Entretien avec Emma, dessinatrice, enregistré le 21 février 2018 à Paris.
Je crois peu au changement des pratiques pour faire bouger les lignes.
Je sais qu’un ensemble de personnes défendent cette approche, en changeant les modes de consommation, par exemple.
Je pense que cela ne suffira pas parce que la partie de la population, qui n’est pas ouverte à ces changements, continuera d’être martelée d’injonctions à consommer et à rentrer dans le moule.
Je pense que ce n’est pas en faisant de petites actions, en se réunissant en petits groupes, par exemple en faisant une AMAP, que la situation va changer.
Pour ma part, je pense qu’il faut déployer une force d’action prête à bloquer le système. Une grève générale, par exemple, et de manière coordonnée.
La plupart du temps, même si des grèves sont mises en œuvre, celles-ci ne pèsent pas assez lourd. On n’en parle jamais. Celles-ci se fond écrabouiller assez rapidement.
Le jour où, ne serait-ce que 20% de la population arrêtera de travailler, je pense que la situation sera suffisamment problématique pour que l’on puisse entamer une discussion sur un nouveau fonctionnement de société.
Partager le fruit de la production des entreprises équitablement.
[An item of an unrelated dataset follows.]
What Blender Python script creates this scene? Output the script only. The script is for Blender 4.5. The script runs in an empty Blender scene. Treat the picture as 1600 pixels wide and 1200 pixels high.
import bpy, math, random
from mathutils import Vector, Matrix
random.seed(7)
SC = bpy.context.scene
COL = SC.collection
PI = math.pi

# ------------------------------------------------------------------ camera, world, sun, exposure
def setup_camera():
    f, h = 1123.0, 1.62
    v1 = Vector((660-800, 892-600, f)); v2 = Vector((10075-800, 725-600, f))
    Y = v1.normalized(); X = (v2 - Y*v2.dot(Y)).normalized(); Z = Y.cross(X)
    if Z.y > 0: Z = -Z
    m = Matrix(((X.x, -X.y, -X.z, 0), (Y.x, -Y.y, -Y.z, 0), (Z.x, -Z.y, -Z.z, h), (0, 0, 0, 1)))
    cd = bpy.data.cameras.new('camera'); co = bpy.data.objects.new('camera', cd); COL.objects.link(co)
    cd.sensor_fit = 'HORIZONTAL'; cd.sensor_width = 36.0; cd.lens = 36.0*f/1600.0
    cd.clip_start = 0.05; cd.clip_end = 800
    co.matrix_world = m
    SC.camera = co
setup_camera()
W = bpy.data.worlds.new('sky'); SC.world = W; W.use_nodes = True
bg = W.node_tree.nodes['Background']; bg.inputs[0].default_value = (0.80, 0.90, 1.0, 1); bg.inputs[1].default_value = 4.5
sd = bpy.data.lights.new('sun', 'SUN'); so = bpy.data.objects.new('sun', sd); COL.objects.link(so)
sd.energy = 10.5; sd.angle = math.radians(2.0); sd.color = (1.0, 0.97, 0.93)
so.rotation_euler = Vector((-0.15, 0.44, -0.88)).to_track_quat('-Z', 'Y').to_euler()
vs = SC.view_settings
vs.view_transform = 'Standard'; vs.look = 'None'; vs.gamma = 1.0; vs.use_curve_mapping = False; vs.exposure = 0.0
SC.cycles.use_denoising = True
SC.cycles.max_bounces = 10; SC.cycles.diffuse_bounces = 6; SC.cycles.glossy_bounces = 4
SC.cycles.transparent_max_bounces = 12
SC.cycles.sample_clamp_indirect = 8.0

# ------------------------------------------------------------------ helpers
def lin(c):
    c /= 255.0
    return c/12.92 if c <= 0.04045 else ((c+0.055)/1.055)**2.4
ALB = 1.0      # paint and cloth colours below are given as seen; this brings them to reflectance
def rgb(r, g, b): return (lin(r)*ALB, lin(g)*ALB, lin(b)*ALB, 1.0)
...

Mettre fin à la fraude et à l’évasion fiscale. J’aimerais que tout cela se passe par la discussion et de façon apaisée.
Malheureusement, je pense que les personnes qui profitent du système tel qu’il est ne l’entendront pas de cette oreille.
Et je me demande ce qu’il adviendra le jour où 20 % des citoyennes et des citoyens arrêteront de travailler. Moi, je pense que l’on nous enverra au travail avec le fusil dans le dos. La question est donc de savoir ce que fera la police quand on en sera là ? Que feront les militaires ? De quel côté se rangeront-ils ?
Je pense que tout va se jouer là. Est-on prêt à en arriver là ? Ce n’est pas évident.
D’autres propositions d’actions directes existent. Boycotter le système. Le saboter. Non pas matériellement mais logistiquement. Il s’agit moins d’arrêter de travailler que de mettre le doigt sur les rouages pour les empêcher de fonctionner correctement et forcer un changement de société.
Je pense que cette méthode peut aussi marcher à condition que l’on soit nombreux, et que l’on comprenne pourquoi on le fait. Aujourd’hui, il y a beaucoup de belles idées et de mots vides de sens, employés à tort et à travers.
Il faut comprendre pourquoi l’on agit, et dans quel objectif. Cela prend du temps. Cela demande beaucoup de discussions, de concertation. C’est pourquoi il faut aussi accepter que ces changements se produisent dans la durée.